Where’s My Lunch?

Victor Haghani, James WhiteAdvisor Perspectives welcomes guest contributions. The views presented here do not necessarily represent those of Advisor Perspectives.

Probably the most popular insight to make its way from finance theory into everyday usage is that "diversification is the only free lunch" in investing. The idea dates back to Harry Markowitz in 1952. He, and those building on his work, demonstrated that in an efficient market, investors shouldn't earn extra return for bearing company-specific risks that can be diversified away — also known as "idiosyncratic" risks." Thus, reducing idiosyncratic risk will, all else equal, automatically improve the risk-return profile of your portfolio. Lunchtime!

This is a powerful argument. As long as markets are efficient enough that beating them is difficult and highly compensated, Markowitz's insight will broadly hold. But the maxim has taken on a life of its own, and in everyday usage "diversification" has come to mean something subtly different — and potentially misleading.

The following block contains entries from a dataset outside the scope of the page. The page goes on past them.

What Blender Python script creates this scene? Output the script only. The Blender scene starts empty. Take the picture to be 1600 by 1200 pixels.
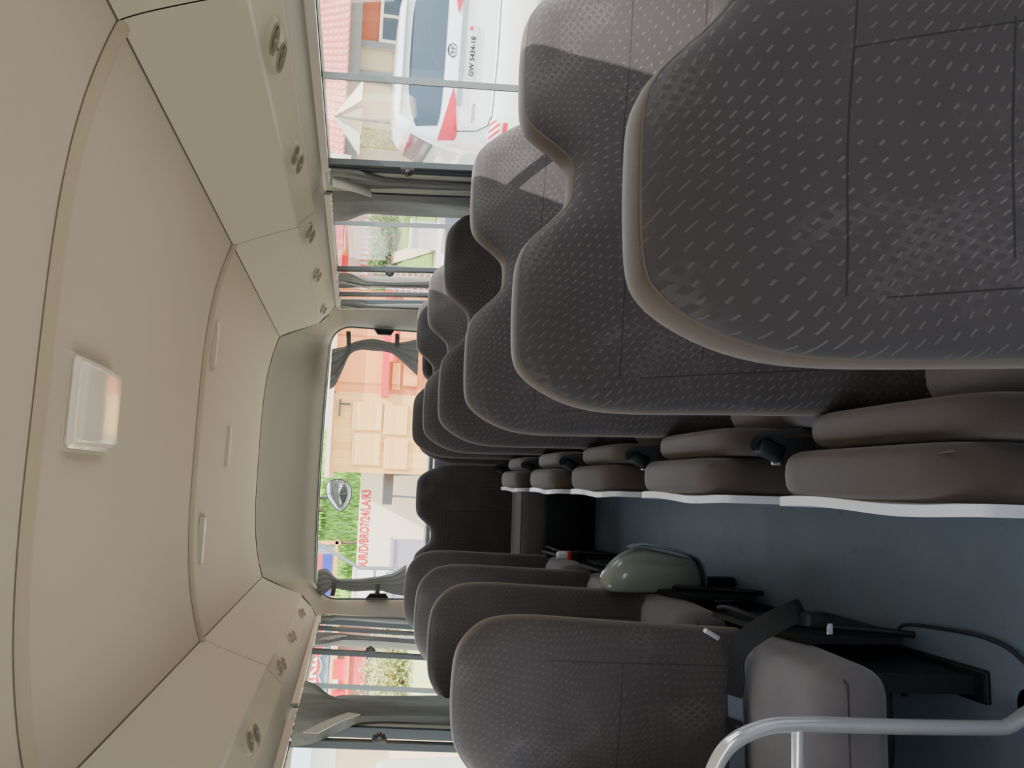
import bpy, bmesh, math, random
from mathutils import Vector, Matrix
random.seed(7)
C = bpy.context.scene.collection
PI = math.pi

# ------------------------------------------------------------------ materials
class NT:
    """small wrapper for building shader node graphs"""
    def __init__(s, name):
        s.m = bpy.data.materials.new(name); s.m.use_nodes = True
        s.t = s.m.node_tree; s.t.nodes.clear()
        s.out = s.t.nodes.new('ShaderNodeOutputMaterial')
        s.b = s.t.nodes.new('ShaderNodeBsdfPrincipled')
        s.t.links.new(s.b.outputs[0], s.out.inputs[0])
    def n(s, typ, **kw):
        nd = s.t.nodes.new(typ)
        for k, v in kw.items(): setattr(nd, k, v)
        return nd
    def l(s, a, b): s.t.links.new(a, b)
    def math(s, op, a, b=None, c=None):
        nd = s.t.nodes.new('ShaderNodeMath'); nd.operation = op
        for i, v in enumerate((a, b, c)):
            if v is None: continue
            if isinstance(v, (int, float)): nd.inputs[i].default_value = v
            else: s.l(v, nd.inputs[i])
        return nd.outputs[0]
    def mix(s, f, a, b):
        nd = s.t.nodes.new('ShaderNodeMix'); nd.data_type = 'RGBA'
        if isinstance(f, (int, float)): nd.inputs[0].default_value = f
        else: s.l(f, nd.inputs[0])
        for i, v in ((6, a), (7, b)):
            if isinstance(v, tuple): nd.inputs[i].default_value = (*v, 1)
            else: s.l(v, nd.inputs[i])
        return nd.outputs[2]
    def coord(s, out='Object'):
        return s.n('ShaderNodeTexCoord').outputs[out]
    def noise(s, scale, detail=3, rough=.55, vec=None, dist=0):
        nd = s.n('ShaderNodeTexNoise'); nd.inputs['Scale'].default_value = scale
        nd.inputs['Detail'].default_value = detail; nd.inputs['Roughness'].default_value = rough
        nd.inputs['Distortion'].default_value = dist
        s.l(vec if vec is not None else s.coord(), nd.inputs['Vector'])
        return nd.outputs['Fac']
    def bump(s, h, strength=.3, dist=.01):
        nd = s.n('ShaderNodeBump'); nd.inputs['Strength'].default_value = strength
        nd.inputs['Distance'].default_value = dist
        s.l(h, nd.inputs['Height']); s.l(nd.outputs[0], s.b.inputs['Normal'])

def lin(r, g, b):
    f = lambda c: (c/255/12.92) if c/255 <= .04045 else ((c/255+.055)/1.055)**2.4
    return (f(r), f(g), f(b))

def mat(name, col, rough=.6, metal=0., var=.10, scale=6., bump=0., bscale=200., sheen=0., coat=0., emit=0.):
    t = NT(name)
    base = lin(*col); d = tuple(max(0, c*(1-var)) for c in base); u = tuple(min(1, c*(1+var)) for c in base)
    t.l(t.mix(t.noise(scale), d, u), t.b.inputs['Base Color'])
    t.b.inputs['Roughness'].default_value = rough; t.b.inputs['Metallic'].default_value = metal
    if sheen: t.b.inputs['Sheen Weight'].default_value = sheen
    if coat: t.b.inputs['Coat Weight'].default_value = coat
    if bump: t.bump(t.noise(bscale, 2), bump, .002)
    if emit:
        t.b.inputs['Emission Color'].default_value = (*base, 1); t.b.inputs['Emission Strength'].default_value = emit
    return t.m

def fabric_patterned(name, base, dash, lines=()):
    """woven upholstery: slanted pale dashes in bent rows over mottled dark cloth, seam lines"""
    t = NT(name)
    co = t.coord(); sp = t.n('ShaderNodeSeparateXYZ'); t.l(co, sp.inputs[0])
    x, z = sp.outputs[0], sp.outputs[2]
    w1 = t.math('MULTIPLY', t.math('SUBTRACT', t.noise(3.2, 1, .4), .5), .22)
    mp = t.n('ShaderNodeVectorMath', operation='ADD'); mp.inputs[1].default_value = (3.1, 7.7, 1.3); t.l(co, mp.inputs[0])
    w2 = t.math('MULTIPLY', t.math('SUBTRACT', t.noise(2.6, 1, .4, mp.outputs[0]), .5), .22)
    a0 = t.math('ADD', t.math('MULTIPLY', x, .80), t.math('MULTIPLY', z, -.60))
    b0 = t.math('ADD', t.math('MULTIPLY', x, .60), t.math('MULTIPLY', z, .80))
    a = t.math('ADD', a0, w1); b = t.math('ADD', b0, w2)
    B = t.math('DIVIDE', b, .0118); A = t.math('DIVIDE', a, .0215)
    A = t.math('ADD', A, t.math('MULTIPLY', t.math('FLOOR', B), .43))
    fa = t.math('ABSOLUTE', t.math('SUBTRACT', t.math('FRACT', A), .5))
    fb = t.math('ABSOLUTE', t.math('SUBTRACT', t.math('FRACT', B), .5))
    m1 = t.math('LESS_THAN', fa, t.math('MULTIPLY_ADD', t.noise(5.5, 2), .55, -.09)); m2 = t.math('LESS_THAN', fb, .095)
    k = t.math('MULTIPLY', t.math('MULTIPLY', m1, m2), t.math('MULTIPLY_ADD', t.noise(7, 2), 1.3, -.05))
    k.node.use_clamp = True
    # halftone patches of small lighter checks
    c1 = t.math('LESS_THAN', t.math('ABSOLUTE', t.math('SUBTRACT', t.math('FRACT', t.math('DIVIDE', a, .0135)), .5)), .30)
    c2 = t.math('LESS_THAN', t.math('ABSOLUTE', t.math('SUBTRACT', t.math('FRACT', t.math('DIVIDE', b, .0135)), .5)), .30)
    ck = t.math('SUBTRACT', 1, t.math('MULTIPLY', c1, c2))
    pn = t.math('MULTIPLY_ADD', t.noise(8.5, 2, .5), 6, -3.25); pn.node.use_clamp = True
    pk = t.math('MULTIPLY', ck, pn)
    bs = lin(*base); b_d = tuple(c*.72 for c in bs); b_u = tuple(c*1.18 for c in bs)
    col = t.mix(t.noise(4.5, 3), b_d, b_u)
    col = t.mix(t.math('MULTIPLY', pk, .55), col, tuple(c*1.75 for c in bs))
    col = t.mix(t.math('MULTIPLY', k, .68), col, lin(*dash))
    # seams: ('x', x0, z0, z1) vertical, ('z', z0, x0, x1) horizontal
    hs = None
    for kind, p, q0, q1 in lines:
        u, v = (x, z) if kind == 'x' else (z, x)
        bend = t.math('MULTIPLY', t.math('SUBTRACT', v, (q0+q1)/2), .05)
        s_ = t.math('LESS_THAN', t.math('ABSOLUTE', t.math('SUBTRACT', t.math('ADD', u, bend), p)), .0011)
        s_ = t.math('MULTIPLY', s_, t.math('MULTIPLY', t.math('GREATER_THAN', v, q0), t.math('LESS_THAN', v, q1)))
        hs = s_ if hs is None else t.math('MAXIMUM', hs, s_)
    if hs is not None: col = t.mix(t.math('MULTIPLY', hs, .8), col, tuple(c*.38 for c in bs))
    t.l(col, t.b.inputs['Base Color'])
    t.b.inputs['Roughness'].default_value = .95; t.b.inputs['Sheen Weight'].default_value = .25
    t.b.inputs['Sheen Roughness'].default_value = .5; t.b.inputs['Specular IOR Level'].default_value = .2
    t.bump(t.noise(420, 2), .25, .001)
    return t.m

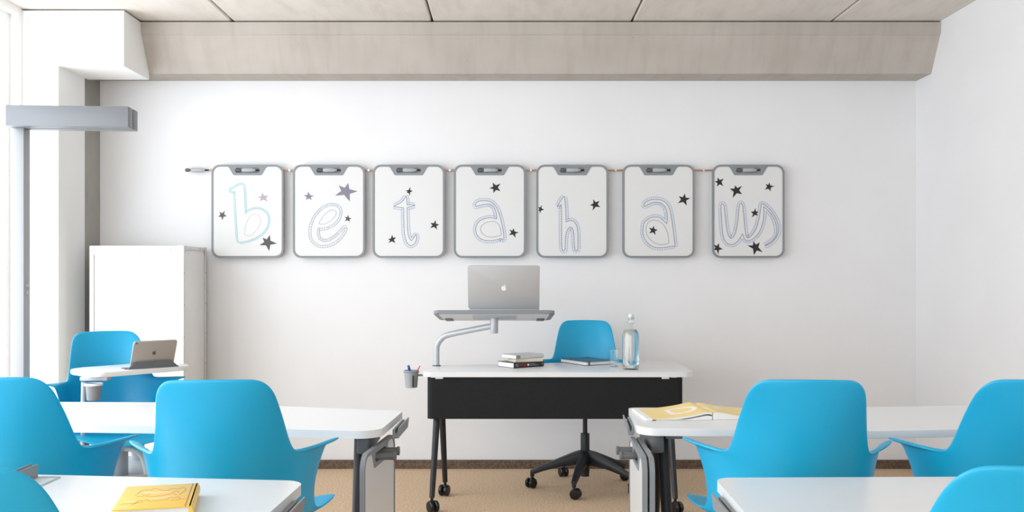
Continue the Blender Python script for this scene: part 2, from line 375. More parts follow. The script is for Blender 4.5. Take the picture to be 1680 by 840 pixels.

When friends and clients write to us about diversification, they often mean something like "exposure spread out across the largest number of discrete risky investments." By this understanding, a portfolio that invests the same dollar amount in each stock in the S&P 500 is more diversified than the traditional market-capitalization-weighted index fund, which currently has almost 40% in just the top ten largest companies. The logic seems to follow: if diversification is a free lunch, shouldn't I always want a more diversified portfolio?